A drinking company in a parlour are startled by a ghost brandishing a poker in this 1789 etching by John Pettit; one clutches the bottle of wine or brandy, while another disappears up the chimney. The decidedly flesh-and-blood hand and what seems to be crudely fashioned mask suggest that, Scooby Doo-like, this apparition is a human in disguise.

© The British Museum (CC BY-NC-SA 4.0)

A broadcloth weaver finds the seated ghost of an elderly man in his kitchen in this 1816 etching by George Cruikshank, which illustrates a broadside called ‘The Appearance of an Apparition’. The ghost clutches a snuff box, while drinking accoutrements and teawares are arranged on the mantelpiece. Cruikshank, a borderline alcoholic who converted enthusiastically to the temperance movement in the 1840s, was one of the most skilful and soulful chroniclers of the intoxicating spaces of the early nineteenth century.

© The British Museum (CC BY-NC-SA 4.0)

We return to a haunted cellar in this 1794 etching, again by Richard Newton; this time the intoxicant is wine, the grimacing and goggling witnesses are naval officers, and the ghost is a medieval knight in a suit of armour. As Owen Davies has argued, ‘enlightened’ ghosts are predominantly ‘all in the mind’, and the punning caption here – ‘One Too Many’ – hints that this spectre is a collective hallucination brought on by too much of the grape.

© The British Museum (CC BY-NC-SA 4.0)

The theme is given a political twist in this 1799 etching by the great caricaturist James Gillray, in which the Prince of Wales (the future George IV) – in a drunken stupor and surrounded by spilt and empty bottles – is visited by the ghost of his great-uncle, who is naked and holds aloft a cautionary hour glass. The former was notorious for his heavy drinking, while the admonishing ghosts of authority figures seem often to have been summoned by excessive consumption.

© The British Museum (CC BY-NC-SA 4.0)

The arrival of a ghost elicits more panic amongst a mixed group of drinkers and gamblers (which includes a cat) in this anonymous print from the early 1800s. Again, the unconvincing visage, dubious sheeted construction, and hidden presence of a grinning man intimates that this apparition is worldly in origin.

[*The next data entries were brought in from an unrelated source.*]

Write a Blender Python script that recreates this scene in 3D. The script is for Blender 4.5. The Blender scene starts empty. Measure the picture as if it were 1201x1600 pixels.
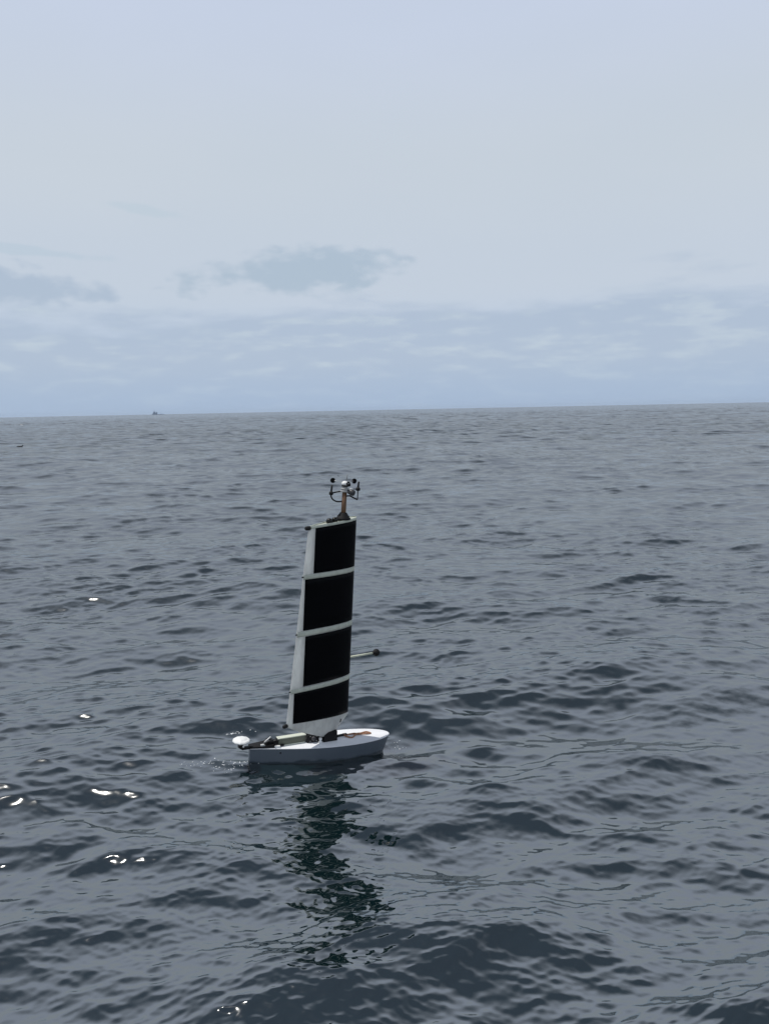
import bpy, bmesh, math, random
import numpy as np
from mathutils import Matrix, Vector, Euler

random.seed(4)
scene = bpy.context.scene
COL = scene.collection

# ------------------------------------------------------------------ camera
CAM_H = 2.8266
PITCH = math.atan(160.0 / 1202.0)          # horizon sits a little above the middle
ROLL = math.radians(1.146)
cam_data = bpy.data.cameras.new('camera')
cam_data.sensor_fit = 'VERTICAL'
cam_data.sensor_height = 36.0
cam_data.lens = 36.0 * 1202.0 / 1600.0
cam_data.clip_start = 0.05
cam_data.clip_end = 60000.0
cam = bpy.data.objects.new('camera', cam_data)
COL.objects.link(cam)
cam.matrix_world = (Matrix.Translation((0, 0, CAM_H)) @ Matrix.Rotation(math.pi / 2 - PITCH, 4, 'X')
                    @ Matrix.Rotation(-ROLL, 4, 'Z'))
scene.camera = cam

# ------------------------------------------------------------------ exposure
scene.view_settings.view_transform = 'Standard'
scene.view_settings.look = 'None'
scene.view_settings.exposure = 0.10
scene.view_settings.gamma = 1.0
scene.view_settings.use_curve_mapping = False
scene.render.engine = 'CYCLES'
scene.cycles.use_denoising = True
scene.cycles.denoiser = 'OPENIMAGEDENOISE'
scene.cycles.denoising_prefilter = 'ACCURATE'
scene.cycles.max_bounces = 10
scene.cycles.sample_clamp_indirect = 6.0
scene.cycles.sample_clamp_direct = 12.0

# ------------------------------------------------------------------ sun (veiled, beyond the boat)
SUN_EL = math.radians(70.0)
SUN_AZ = math.radians(-80.0)               # to the left of straight ahead (+Y)
SUN_STRENGTH = 2.9
sun_dir = Vector((math.sin(SUN_AZ) * math.cos(SUN_EL), math.cos(SUN_AZ) * math.cos(SUN_EL), math.sin(SUN_EL)))
sl = bpy.data.lights.new('sun', 'SUN')
sl.energy = SUN_STRENGTH
sl.angle = math.radians(0.6)
sl.color = (1.0, 0.96, 0.9)
sun = bpy.data.objects.new('sun', sl)
COL.objects.link(sun)
sun.rotation_euler = sun_dir.to_track_quat('Z', 'Y').to_euler()


def lin(r, g, b):
    def f(c):
        c /= 255.0
        return c / 12.92 if c <= 0.04045 else ((c + 0.055) / 1.055) ** 2.4
    return (f(r), f(g), f(b), 1.0)


class NT:
    """tiny node-tree helper"""
    def __init__(self, tree):
        self.t = tree
        tree.nodes.clear()

    def n(self, kind, **kw):
        nd = self.t.nodes.new(kind)
        for k, v in kw.items():
            setattr(nd, k, v)
        return nd

    def link(self, a, b):
        self.t.links.new(a, b)

    def put(self, sock, v):
        if isinstance(v, bpy.types.NodeSocket):
            self.link(v, sock)
        else:
            sock.default_value = v

    def math(self, op, a, b=None, c=None, clamp=False):
        nd = self.n('ShaderNodeMath', operation=op, use_clamp=clamp)
        self.put(nd.inputs[0], a)
        if b is not None:
            self.put(nd.inputs[1], b)
        if c is not None:
            self.put(nd.inputs[2], c)
        return nd.outputs[0]

    def smooth(self, v, lo, hi, a=0.0, b=1.0):
        nd = self.n('ShaderNodeMapRange', interpolation_type='SMOOTHSTEP')
        self.put(nd.inputs[0], v)
        for k, x in zip((1, 2, 3, 4), (lo, hi, a, b)):
            nd.inputs[k].default_value = x
        return nd.outputs[0]

    def noise(self, vec, scale, detail=4.0, rough=0.5, dims='3D', distortion=0.0):
        nd = self.n('ShaderNodeTexNoise', noise_dimensions=dims)
        self.link(vec, nd.inputs['Vector'])
        nd.inputs['Scale'].default_value = scale
        nd.inputs['Detail'].default_value = detail
        nd.inputs['Roughness'].default_value = rough
        nd.inputs['Distortion'].default_value = distortion
        return nd

    def mix(self, fac, a, b):
        nd = self.n('ShaderNodeMix', data_type='RGBA')
        self.put(nd.inputs['Factor'], fac)
        self.put(nd.inputs[6], a)
        self.put(nd.inputs[7], b)
        return nd.outputs[2]


# ------------------------------------------------------------------ sky: thin overcast over a clear-sky base
world = bpy.data.worlds.new('World')
scene.world = world
world.use_nodes = True
w = NT(world.node_tree)
tc = w.n('ShaderNodeTexCoord')
sep = w.n('ShaderNodeSeparateXYZ')
w.link(tc.outputs['Generated'], sep.inputs[0])
sx, sy, sz = sep.outputs
az = w.math('ARCTAN2', sx, sy)
el = w.math('ARCSINE', sz)
# overcast veil, colour by height above the horizon
ramp = w.n('ShaderNodeValToRGB')
ramp.color_ramp.interpolation = 'EASE'
w.link(w.math('MULTIPLY', el, 1.0 / 1.5708, clamp=True), ramp.inputs[0])
stops = [(0.0, (168, 188, 214)), (0.05, (185, 199, 219)), (0.10, (193, 203, 216)), (0.18, (196, 205, 215)),
         (0.30, (196, 206, 226)), (0.55, (203, 211, 228)), (1.0, (206, 213, 229))]
cr = ramp.color_ramp
cr.elements[0].position, cr.elements[0].color = stops[0][0], lin(*stops[0][1])
cr.elements[1].position, cr.elements[1].color = stops[-1][0], lin(*stops[-1][1])
for p_, c_ in stops[1:-1]:
    e_ = cr.elements.new(p_)
    e_.color = lin(*c_)
veil = ramp.outputs[0]
# broad mottling of the veil
cmb = w.n('ShaderNodeCombineXYZ')
w.link(w.math('MULTIPLY', sx, 1.0), cmb.inputs[0])
w.link(w.math('MULTIPLY', sy, 1.0), cmb.inputs[1])
w.link(w.math('MULTIPLY', sz, 3.0), cmb.inputs[2])
mott = w.noise(cmb.outputs[0], 2.2, 5.0, 0.5)
mfac = w.smooth(mott.outputs['Fac'], 0.3, 0.7)
veil = w.mix(w.math('MULTIPLY', mfac, 0.30), veil, lin(187, 199, 212))
# layered low cloud bank round the horizon
cmb2 = w.n('ShaderNodeCombineXYZ')
w.link(w.math('MULTIPLY', sx, 1.0), cmb2.inputs[0])
w.link(w.math('MULTIPLY', sy, 1.0), cmb2.inputs[1])
w.link(w.math('MULTIPLY', sz, 4.5), cmb2.inputs[2])
bank_n = w.noise(cmb2.outputs[0], 6.0, 7.0, 0.52, distortion=0.2)
bank_n2 = w.noise(cmb2.outputs[0], 17.0, 6.0, 0.55)
# bank top: higher on the right of the view than on the left, ragged by noise
az_n = w.noise(cmb.outputs[0], 2.7, 2.0, 0.5)
top = w.math('ADD', w.math('MULTIPLY_ADD', az, 0.03, 0.136), w.math('MULTIPLY', w.math('SUBTRACT', bank_n.outputs['Fac'], 0.5), 0.13))
top = w.math('ADD', top, w.math('MULTIPLY', w.math('SUBTRACT', bank_n2.outputs['Fac'], 0.5), 0.035))
inbank = w.smooth(w.math('SUBTRACT', top, el), -0.006, 0.026)
# thin patches inside the bank
gap = w.smooth(bank_n2.outputs['Fac'], 0.45, 0.75)
bankcol = w.mix(gap, lin(170, 185, 205), lin(186, 199, 212))
low = w.smooth(el, 0.075, 0.0)
bankcol = w.mix(w.math('MULTIPLY', low, 0.75), bankcol, lin(155, 177, 206))
sky_c = w.mix(w.math('MULTIPLY', inbank, 0.86), veil, bankcol)


def cloud_patch(sky_c, a0, e0, ra, re, tilt, col, strength, thr=0.5):
    """one separate cloud at azimuth a0, elevation e0 (radians)"""
    da = w.math('SUBTRACT', az, a0)
    de = w.math('SUBTRACT', w.math('SUBTRACT', el, e0), w.math('MULTIPLY', da, tilt))
    d = w.math('SQRT', w.math('ADD', w.math('POWER', w.math('DIVIDE', da, ra), 2.0),
                              w.math('POWER', w.math('DIVIDE', de, re), 2.0)))
    nn = w.math('ADD', w.math('MULTIPLY', w.math('SUBTRACT', puff.outputs['Fac'], 0.5), 2.0),
                w.math('MULTIPLY', w.math('SUBTRACT', fine.outputs['Fac'], 0.5), 0.8))
    m = w.smooth(w.math('SUBTRACT', w.math('ADD', 1.0, nn), d), -0.05, 0.50)
    return w.mix(w.math('MULTIPLY', m, strength), sky_c, col)


cmb3 = w.n('ShaderNodeCombineXYZ')
w.link(sx, cmb3.inputs[0])
w.link(sy, cmb3.inputs[1])
w.link(w.math('MULTIPLY', sz, 2.2), cmb3.inputs[2])
puff = w.noise(cmb3.outputs[0], 15.0, 3.0, 0.5)
fine = w.noise(cmb3.outputs[0], 40.0, 5.0, 0.55)
sky_c = cloud_patch(sky_c, -0.098, 0.169, 0.135, 0.028, 0.10, lin(171, 187, 203), 1.0)
sky_c = cloud_patch(sky_c, -0.440, 0.152, 0.125, 0.026, 0.0, lin(171, 186, 204), 0.95)
sky_c = cloud_patch(sky_c, -0.405, 0.186, 0.080, 0.007, -0.05, lin(180, 196, 210), 0.6)
sky_c = cloud_patch(sky_c, -0.285, 0.238, 0.060, 0.007, -0.1, lin(184, 199, 211), 0.55)
# below the sea's edge: the horizon colour goes on
bg_cloud = w.n('ShaderNodeBackground')
w.link(sky_c, bg_cloud.inputs['Color'])
# cloud sheet dimmed above the view, up to the zenith, for darker wave faces
w.link(w.smooth(el, 0.42, 1.12, 1.0, 0.13), bg_cloud.inputs['Strength'])
nish = w.n('ShaderNodeTexSky', sky_type='NISHITA')
nish.sun_disc = False
nish.sun_elevation = SUN_EL
nish.sun_rotation = SUN_AZ
nish.air_density = 1.0
nish.dust_density = 0.1
bg_sky = w.n('ShaderNodeBackground')
w.link(nish.outputs[0], bg_sky.inputs['Color'])
bg_sky.inputs['Strength'].default_value = 0.08
msh = w.n('ShaderNodeMixShader')
# the sheet thins out overhead, where the sun shines through
w.link(w.smooth(el, 0.50, 1.20, 0.96, 0.78), msh.inputs[0])
w.link(bg_sky.outputs[0], msh.inputs[1])
w.link(bg_cloud.outputs[0], msh.inputs[2])
wo = w.n('ShaderNodeOutputWorld')
w.link(msh.outputs[0], wo.inputs[0])


# ------------------------------------------------------------------ materials
def material(name):
    m = bpy.data.materials.new(name)
    m.use_nodes = True
    return m, NT(m.node_tree)


def simple(name, color, rough=0.5, metal=0.0, var=0.12, scale=40.0, bump=0.0, spec=0.5, coord='Object', stretch=(1, 1, 1)):
    m, t = material(name)
    tc = t.n('ShaderNodeTexCoord')
    mp = t.n('ShaderNodeMapping')
    mp.inputs['Scale'].default_value = stretch
    t.link(tc.outputs[coord], mp.inputs[0])
    nz = t.noise(mp.outputs[0], scale, 5.0, 0.6)
    b = t.n('ShaderNodeBsdfPrincipled')
    dark = tuple(c * (1 - var) for c in color[:3]) + (1,)
    lite = tuple(min(1, c * (1 + var)) for c in color[:3]) + (1,)
    t.link(t.mix(nz.outputs['Fac'], dark, lite), b.inputs['Base Color'])
    t.link(t.math('MULTIPLY_ADD', nz.outputs['Fac'], 0.25, rough - 0.12), b.inputs['Roughness'])
    b.inputs['Metallic'].default_value = metal
    b.inputs['Specular IOR Level'].default_value = spec
    if bump:
        bp = t.n('ShaderNodeBump')
        bp.inputs['Strength'].default_value = bump
        bp.inputs['Distance'].default_value = 0.004
        t.link(nz.outputs['Fac'], bp.inputs['Height'])
        t.link(bp.outputs[0], b.inputs['Normal'])
    o = t.n('ShaderNodeOutputMaterial')
    t.link(b.outputs[0], o.inputs[0])
    return m


def film_material(name, color, trans=0.3):
    """thin translucent white skin with faint wrinkles and salt stains"""
    m, t = material(name)
    tc = t.n('ShaderNodeTexCoord')
    mp = t.n('ShaderNodeMapping')
    mp.inputs['Scale'].default_value = (9.0, 9.0, 3.0)
    t.link(tc.outputs['Object'], mp.inputs[0])
    nz = t.noise(mp.outputs[0], 1.6, 6.0, 0.6, distortion=0.8)
    col = t.mix(t.smooth(nz.outputs['Fac'], 0.35, 0.75), color, tuple(c * 0.8 for c in color[:3]) + (1,))
    bp = t.n('ShaderNodeBump')
    bp.inputs['Strength'].default_value = 0.35
    bp.inputs['Distance'].default_value = 0.02
    t.link(nz.outputs['Fac'], bp.inputs['Height'])
    b = t.n('ShaderNodeBsdfPrincipled')
    t.link(col, b.inputs['Base Color'])
    b.inputs['Roughness'].default_value = 0.42
    t.link(bp.outputs[0], b.inputs['Normal'])
    tr = t.n('ShaderNodeBsdfTranslucent')
    t.link(col, tr.inputs['Color'])
    t.link(bp.outputs[0], tr.inputs['Normal'])
    mx = t.n('ShaderNodeMixShader')
    mx.inputs[0].default_value = trans
    t.link(b.outputs[0], mx.inputs[1])
    t.link(tr.outputs[0], mx.inputs[2])
    o = t.n('ShaderNodeOutputMaterial')
    t.link(mx.outputs[0], o.inputs[0])
    return m


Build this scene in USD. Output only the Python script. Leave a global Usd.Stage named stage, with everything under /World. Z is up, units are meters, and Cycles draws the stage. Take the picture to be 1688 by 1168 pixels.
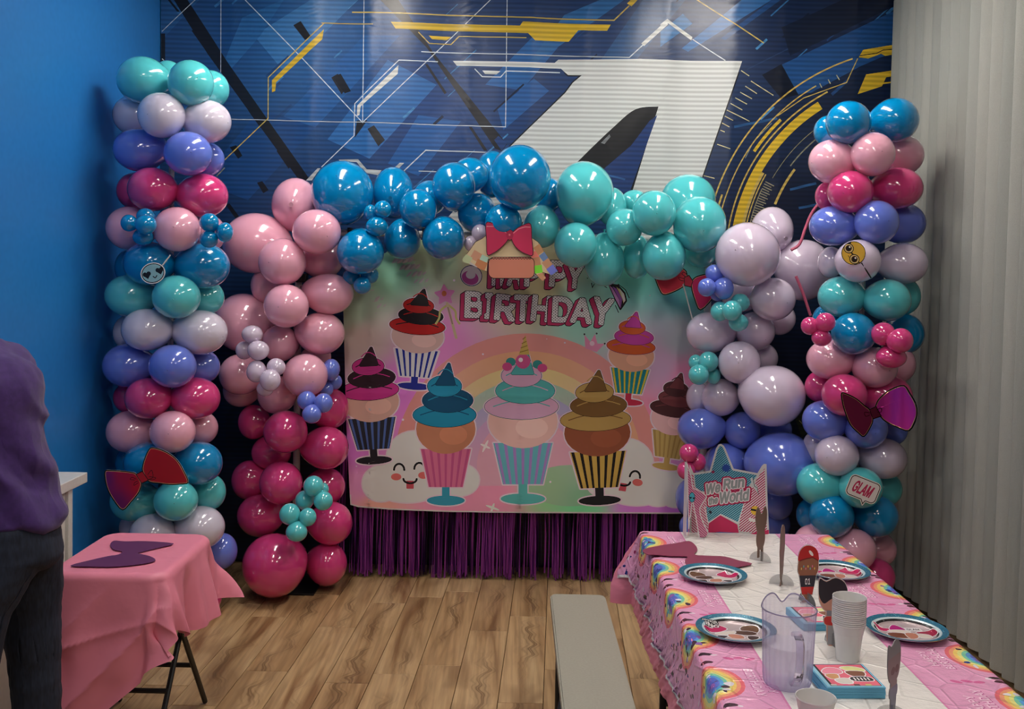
import math, random
import numpy as np, trimesh, shapely, manifold3d, usdkit, meshkit
from shapely.geometry import Polygon, LineString, Point, box as sbox
from shapely.ops import unary_union
from shapely import affinity
from pxr import Usd, UsdGeom, UsdLux, UsdShade, Gf, Sdf, Vt

stage = Usd.Stage.CreateInMemory()
UsdGeom.SetStageUpAxis(stage, 'Z'); UsdGeom.SetStageMetersPerUnit(stage, 1.0)
UsdGeom.Xform.Define(stage, '/World'); UsdGeom.Scope.Define(stage, '/World/Looks')

# ------------------------------------------------------------------ camera
FPX, EYE = 1650.0, np.array([0, 0, 1.8])
PITCH, ROLL = math.radians(2.4), math.radians(1.15)
PPX, PPY = 848.6, 515.0
EXPOSURE = 2.3
_f = np.array([0, math.cos(PITCH), -math.sin(PITCH)]); _u0 = np.array([0, math.sin(PITCH), math.cos(PITCH)]); _r0 = np.array([1.0, 0, 0])
_r = math.cos(ROLL) * _r0 + math.sin(ROLL) * _u0; _u = -math.sin(ROLL) * _r0 + math.cos(ROLL) * _u0
cam = UsdGeom.Camera.Define(stage, '/World/camera')
AP = 36.0
cam.CreateHorizontalApertureAttr(AP); cam.CreateVerticalApertureAttr(AP * 1168 / 1688); cam.CreateFocalLengthAttr(FPX * AP / 1688)
cam.CreateHorizontalApertureOffsetAttr((844 - PPX) / 1688 * AP); cam.CreateVerticalApertureOffsetAttr((PPY - 584) / 1688 * AP)
cam.CreateClippingRangeAttr(Gf.Vec2f(0.05, 100)); cam.GetPrim().CreateAttribute('exposure', Sdf.ValueTypeNames.Float).Set(EXPOSURE)
cam.AddTransformOp().Set(Gf.Matrix4d(*_r, 0, *_u, 0, *(-_f), 0, *EYE, 1))

# ------------------------------------------------------------------ ceiling strips: the room's lamps (built as objects further down)
LAMPS = [(-0.86, 4.75, 1.2, 1.0), (1.12, 4.75, 1.2, 1.0), (-0.86, 2.2, 1.2, 0.75), (1.12, 2.2, 1.2, 0.75), (-0.86, -0.4, 1.2, 0.55), (1.12, -0.4, 1.2, 0.55)]       # x, y, length, how far each is dimmed
LAMP_Z, LAMP_STRENGTH, LAMP_COLOUR = 3.60, 6.3, (1.0, 0.93, 0.85)
dome = UsdLux.DomeLight.Define(stage, '/World/sky'); dome.CreateIntensityAttr(0.02); dome.CreateColorAttr(Gf.Vec3f(1, 1, 1))

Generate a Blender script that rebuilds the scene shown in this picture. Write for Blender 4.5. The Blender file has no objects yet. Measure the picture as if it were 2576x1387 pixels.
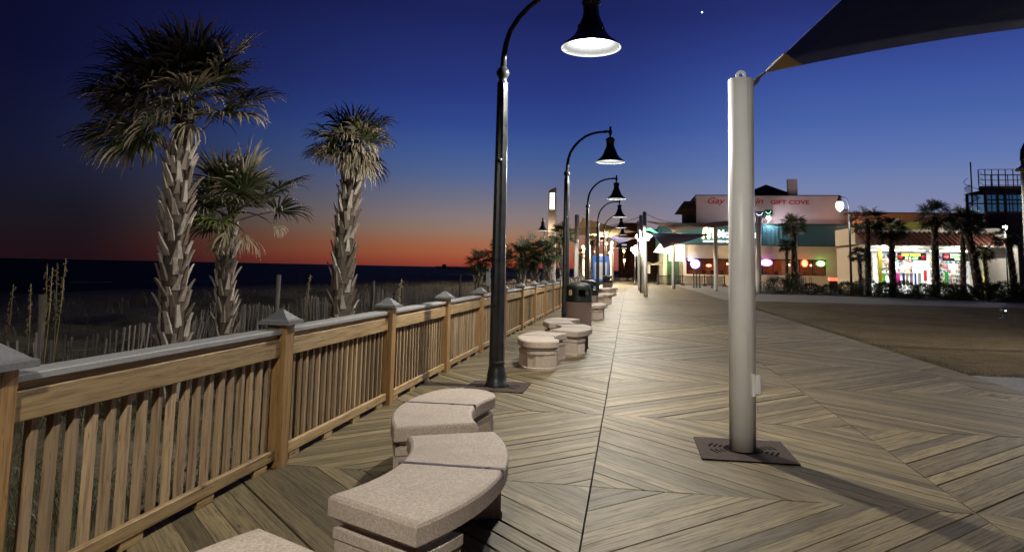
import bpy, bmesh, math, random
from mathutils import Vector, Matrix
R = math.radians
PI = math.pi
C = bpy.context.scene.collection
SC = bpy.context.scene
rng = random.Random(7)

# ------------------------------------------------------------------ camera
EYE = Vector((0, 0, 1.55))
yaw, pit, rol = 0.166646348, 0.107492884, 0.020098303
cs, sn = math.cos(yaw), math.sin(yaw)
fwd = Vector((-sn * math.cos(pit), cs * math.cos(pit), math.sin(pit)))
rt = Vector((cs, sn, 0)); up = rt.cross(fwd)
rt2 = rt * math.cos(rol) + up * math.sin(rol)
up2 = up * math.cos(rol) - rt * math.sin(rol)
cam = bpy.data.cameras.new('camera')
camo = bpy.data.objects.new('camera', cam); C.objects.link(camo)
camo.matrix_world = Matrix(((rt2.x, up2.x, -fwd.x, EYE.x), (rt2.y, up2.y, -fwd.y, EYE.y), (rt2.z, up2.z, -fwd.z, EYE.z), (0, 0, 0, 1)))
cam.sensor_width = 36; cam.sensor_fit = 'HORIZONTAL'
cam.lens = 1753.8 / 2576 * 36
cam.shift_y = -(693.5 - 484.15) / 2576
cam.clip_start = 0.05; cam.clip_end = 20000
SC.camera = camo

# ------------------------------------------------------------------ world: clear sky after sunset
W = bpy.data.worlds.new('World'); SC.world = W; W.use_nodes = True
wt = W.node_tree; wn = wt.nodes; wl = wt.links; wn.clear()
def wnode(t, **k):
    n = wn.new(t)
    for a, b in k.items(): setattr(n, a, b)
    return n
def srgb(r, g, b):
    f = lambda c: (c / 255 / 12.92) if c / 255 <= .04045 else ((c / 255 + .055) / 1.055) ** 2.4
    return (f(r), f(g), f(b), 1)
tc = wnode('ShaderNodeTexCoord'); sep = wnode('ShaderNodeSeparateXYZ'); wl.new(tc.outputs['Generated'], sep.inputs[0])
az = wnode('ShaderNodeMath', operation='ARCTAN2'); wl.new(sep.outputs['X'], az.inputs[0]); wl.new(sep.outputs['Y'], az.inputs[1])
def wramp(stops):
    mr = wnode('ShaderNodeMapRange'); wl.new(sep.outputs['Z'], mr.inputs[0])
    mr.inputs['From Min'].default_value = -.02; mr.inputs['From Max'].default_value = .6
    n = wnode('ShaderNodeValToRGB'); wl.new(mr.outputs[0], n.inputs[0])
    e = n.color_ramp; e.interpolation = 'LINEAR'
    while len(e.elements) > 1: e.elements.remove(e.elements[0])
    for i, (z, c) in enumerate(stops):
        p = (z + .02) / .62
        el = e.elements[0] if i == 0 else e.elements.new(p)
        el.position = p; el.color = srgb(*c)
    return n
ramp_dark = wramp([(-.02, (30, 15, 20)), (.01, (31, 17, 23)), (.045, (27, 22, 30)), (.07, (24, 23, 37)), (.12, (21, 23, 47)), (.24, (13, 14, 45)), (.6, (8, 8, 30))])
ramp_glow = wramp([(-.02, (136, 52, 46)), (.0, (144, 62, 50)), (.010, (162, 78, 56)), (.02, (166, 94, 64)), (.031, (164, 103, 74)), (.05, (150, 120, 102)), (.07, (136, 122, 122)), (.1, (110, 112, 133)), (.13, (84, 101, 145)), (.165, (64, 90, 148)), (.2, (50, 73, 142)), (.25, (41, 56, 125)), (.35, (28, 36, 92)), (.6, (18, 22, 66))])
ramp_right = wramp([(-.02, (128, 108, 120)), (.0, (140, 118, 130)), (.04, (138, 130, 154)), (.08, (130, 136, 170)), (.12, (112, 128, 173)), (.15, (93, 116, 175)), (.2, (72, 98, 166)), (.245, (60, 84, 157)), (.29, (49, 66, 139)), (.34, (38, 49, 114)), (.6, (19, 23, 68))])
def wrange(a, b):
    n = wnode('ShaderNodeMapRange', interpolation_type='SMOOTHSTEP'); wl.new(az.outputs[0], n.inputs[0])
    n.inputs['From Min'].default_value = a; n.inputs['From Max'].default_value = b
    return n
m1 = wnode('ShaderNodeMix', data_type='RGBA'); f1 = wrange(R(-42), R(-9)); f1b = wrange(R(-48), R(-11))
fz = wnode('ShaderNodeMapRange', interpolation_type='SMOOTHSTEP'); wl.new(sep.outputs['Z'], fz.inputs[0]); fz.inputs['From Min'].default_value = .04; fz.inputs['From Max'].default_value = .2
fm = wnode('ShaderNodeMix', data_type='FLOAT'); wl.new(fz.outputs[0], fm.inputs[0]); wl.new(f1.outputs[0], fm.inputs[2]); wl.new(f1b.outputs[0], fm.inputs[3]); wl.new(fm.outputs[0], m1.inputs[0])
wl.new(ramp_dark.outputs[0], m1.inputs[6]); wl.new(ramp_glow.outputs[0], m1.inputs[7])
m2 = wnode('ShaderNodeMix', data_type='RGBA'); f2 = wrange(R(-6), R(15)); wl.new(f2.outputs[0], m2.inputs[0])
wl.new(m1.outputs[2], m2.inputs[6]); wl.new(ramp_right.outputs[0], m2.inputs[7])
m3 = wnode('ShaderNodeMix', data_type='RGBA'); f3 = wrange(R(50), R(120)); wl.new(f3.outputs[0], m3.inputs[0])
wl.new(m2.outputs[2], m3.inputs[6]); wl.new(ramp_dark.outputs[0], m3.inputs[7])
bg1 = wnode('ShaderNodeBackground'); wl.new(m3.outputs[2], bg1.inputs[0]); bg1.inputs[1].default_value = 1
sky = wnode('ShaderNodeTexSky', sky_type='NISHITA'); sky.sun_disc = False
sky.sun_elevation = R(-4); sky.sun_rotation = R(-8)
bg2 = wnode('ShaderNodeBackground'); wl.new(sky.outputs[0], bg2.inputs[0]); bg2.inputs[1].default_value = 0.0
wadd = wnode('ShaderNodeAddShader'); wl.new(bg1.outputs[0], wadd.inputs[0]); wl.new(bg2.outputs[0], wadd.inputs[1])
wo = wnode('ShaderNodeOutputWorld'); wl.new(wadd.outputs[0], wo.inputs[0])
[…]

© The British Museum (CC BY-NC-SA 4.0)

Finally, in this anonymous 1804 etching the ghost of a young woman visits a man sitting up in bed; the caption and accompanying ballad reveal that the latter is a sea captain and the former is the ‘unfortunate Miss Bailey’ who hanged herself after their short-lived romance. The guilt has driven the captain, who is surrounded by a pewter beer tankard and half-empty bottle of wine (which the text reveals to be ratafia, a strong sweet variety), to alcoholism, and it’s implied that the wraith is a figment of a depressed and chemically altered imagination.